The perimeter of a right-angled triangle is 40 cm and one of the legs is 8 cm, find the second leg and its hypotenuse.
Let us take the leg of a right-angled triangle as x cm, and the hypotenuse as y cm. The perimeter of a triangle is equal to the sum of the lengths of its three sides, and is equal to (x + y + 8) cm or 40 cm. We obtain the equation x + y + 8 = 40. For a rectangular triangle we apply the Pythagorean theorem: The square of the hypotenuse is equal to the sum of the squares of the legs, i.e. y ^ 2 = x ^ 2 + 8 ^ 2. Let’s combine the equations into a system and solve it.

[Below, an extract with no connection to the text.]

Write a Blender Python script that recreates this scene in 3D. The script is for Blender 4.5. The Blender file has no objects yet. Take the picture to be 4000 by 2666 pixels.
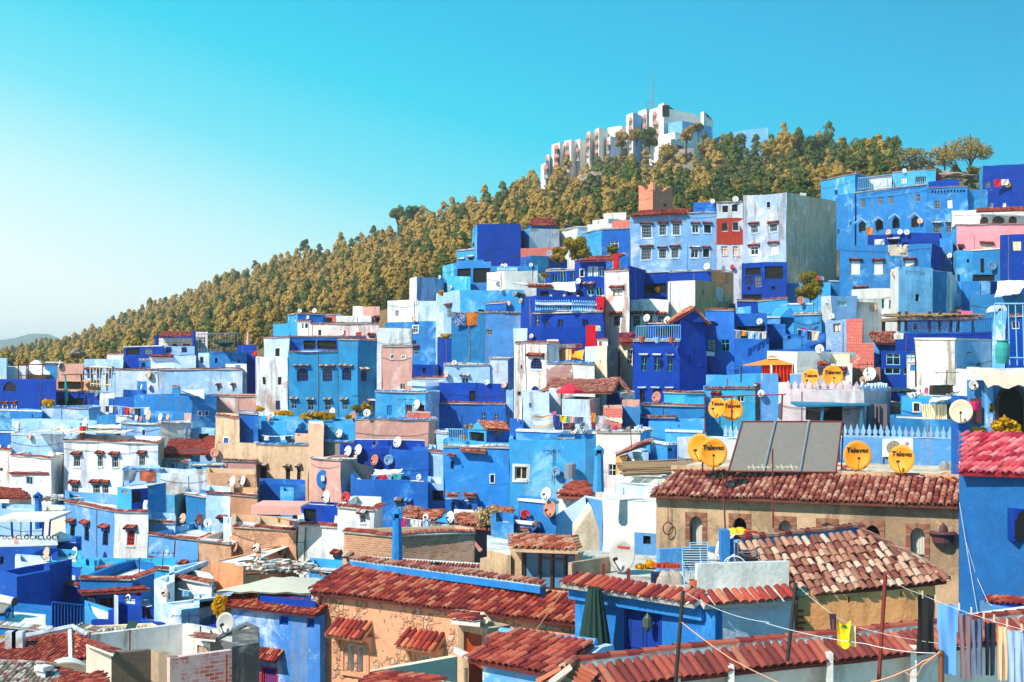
import bpy,math,random
from mathutils import Vector,Matrix
random.seed(7)
Vc=Vector;ru=random.uniform;rr_=random.random
S=bpy.context.scene
F=50/36*4000;HZ=1400
# ---------------- camera, world, sun, exposure
cd=bpy.data.cameras.new("camera");cam=bpy.data.objects.new("camera",cd);S.collection.objects.link(cam)
cd.lens=50;cd.sensor_width=36;cd.shift_y=67/4000;cd.clip_end=40000;cd.clip_start=.5
cam.rotation_euler=(math.pi/2,0,0);S.camera=cam
S.view_settings.view_transform='Standard';S.view_settings.look='None';S.view_settings.gamma=1
S.view_settings.exposure=0.38
SUN=Vc((-.56,-.46,.69)).normalized()
W=bpy.data.worlds.new("World");S.world=W;W.use_nodes=True
nt=W.node_tree;nt.nodes.clear()
def N(nt,t,**k):
 n=nt.nodes.new(t)
 for a,b in k.items():
  if a.startswith('i_'):n.inputs[a[2:]].default_value=b
  else:setattr(n,a,b)
 return n
def hexc(h,a=1):
 c=[int(h[i:i+2],16)/255 for i in(1,3,5)]
 return tuple((x/12.92 if x<=.04045 else((x+.055)/1.055)**2.4)for x in c)+(a,)
def ramp(nt,stops,interp='LINEAR'):
 r=nt.nodes.new('ShaderNodeValToRGB');e=r.color_ramp.elements;r.color_ramp.interpolation=interp
 while len(e)>1:e.remove(e[0])
 e[0].position=stops[0][0];e[0].color=stops[0][1]
 for p,c in stops[1:]:
  x=e.new(p);x.color=c
 return r
def math_(nt,op,a,b=None,c=None,clamp=False):
 n=nt.nodes.new('ShaderNodeMath');n.operation=op;n.use_clamp=clamp
 for i,v in enumerate((a,b,c)):
  if v is None:continue
  if isinstance(v,(int,float)):n.inputs[i].default_value=v
  else:nt.links.new(v,n.inputs[i])
 return n.outputs[0]
def mixc(nt,f,a,b,mode='MIX'):
 n=nt.nodes.new('ShaderNodeMix');n.data_type='RGBA';n.blend_type=mode
 for i,v in((0,f),(6,a),(7,b)):
  if isinstance(v,(int,float,tuple)):n.inputs[i].default_value=v
  else:nt.links.new(v,n.inputs[i])
 return n.outputs[2]
# sky: physical sky for the far side, toned towards the clear turquoise air of the place by direction (world space)
sky=N(nt,'ShaderNodeTexSky',sky_type='NISHITA',sun_disc=False,sun_elevation=math.asin(SUN.z),altitude=600,air_density=1.0,dust_density=.6,ozone_density=2.0)
sky.sun_rotation=math.atan2(SUN.x,SUN.y)
tc=N(nt,'ShaderNodeTexCoord');sp=N(nt,'ShaderNodeSeparateXYZ');nt.links.new(tc.outputs['Generated'],sp.inputs[0])
# distance from the pale left horizon: elevation plus rightwards turn
g=math_(nt,'ADD',math_(nt,'MULTIPLY',sp.outputs[2],2.35),math_(nt,'MULTIPLY',sp.outputs[0],.72))
g=math_(nt,'ADD',g,.25,clamp=True)
rp=ramp(nt,[(0,hexc('#f4fbf9')),(.16,hexc('#e8f7f6')),(.32,hexc('#bcedf1')),(.46,hexc('#72dcec')),(.62,hexc('#30cbe6')),(.76,hexc('#28bbe0')),(.9,hexc('#28aeda')),(1,hexc('#28a4d0'))])
nt.links.new(g,rp.inputs[0])
skm=N(nt,'ShaderNodeMix',data_type='RGBA');skm.inputs[0].default_value=.975
sks=N(nt,'ShaderNodeVectorMath',operation='SCALE');sks.inputs['Scale'].default_value=.12
nt.links.new(sky.outputs[0],sks.inputs[0]);nt.links.new(sks.outputs[0],skm.inputs[6]);nt.links.new(rp.outputs[0],skm.inputs[7])
bg=N(nt,'ShaderNodeBackground');bg.inputs[1].default_value=.9
nt.links.new(skm.outputs[2],bg.inputs[0]);wo=N(nt,'ShaderNodeOutputWorld');nt.links.new(bg.outputs[0],wo.inputs[0])
sd=bpy.data.lights.new("sun",'SUN');sd.energy=4.6;sd.angle=math.radians(.5);sd.color=(1,.93,.82)
so=bpy.data.objects.new("sun",sd);S.collection.objects.link(so);so.rotation_euler=SUN.to_track_quat('Z','Y').to_euler()
# ---------------- measured places: a point of the photo at a distance in metres
TIL=dict(o=(0,0,1),a=(0,1200,2.24),b=(1000,1200,2.24),c=(2000,1200,2.24),d=(3000,1200,2.24),e=(0,1900,2.047),f=(1000,1900,2.047),g=(2000,1900,2.047),h=(3000,1900,2.047),i=(1600,700,2.24),j=(2400,700,2.6133),k=(3100,600,2.24),l=(2000,250,2.353),m=(0,1000,1.681))
cur=['o']
def T(k):cur[0]=k
def full(x,y):
 t=TIL[cur[0]];return t[0]+x/t[2],t[1]+y/t[2]
def sc():return TIL[cur[0]][2]
def PF(X,Y,D):return Vc(((X-2000)*D/F,D,(HZ-Y)*D/F))
def P(x,y,D):
 X,Y=full(x,y);return PF(X,Y,D)
def px(n,D):return n/sc()*D/F  # metres that n tile pixels cover at distance D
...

x + y + 8 = 40; y ^ 2 = x ^ 2 + 8 ^ 2;
x + y = 40 – 8; y ^ 2 = x ^ 2 + 64;
x + y = 32; y ^ 2 = x ^ 2 + 64 – we express from the first equation of the system the variable x through y;
x = 32 – y – substitute the expression (32 – y) in the second equation of the system instead of x;
y ^ 2 = (32 – y) ^ 2 + 64;
y ^ 2 = 1024 – 64y + y ^ 2 + 64;
y ^ 2 – y ^ 2 + 64y = 1024 + 64;
64y = 1088;
y = 1088: 64;
y = 17 (cm) – hypotenuse;
x = 32 – 17 = 15 (cm) – leg.
Answer. The hypotenuse is 17 cm, the leg is 15 cm.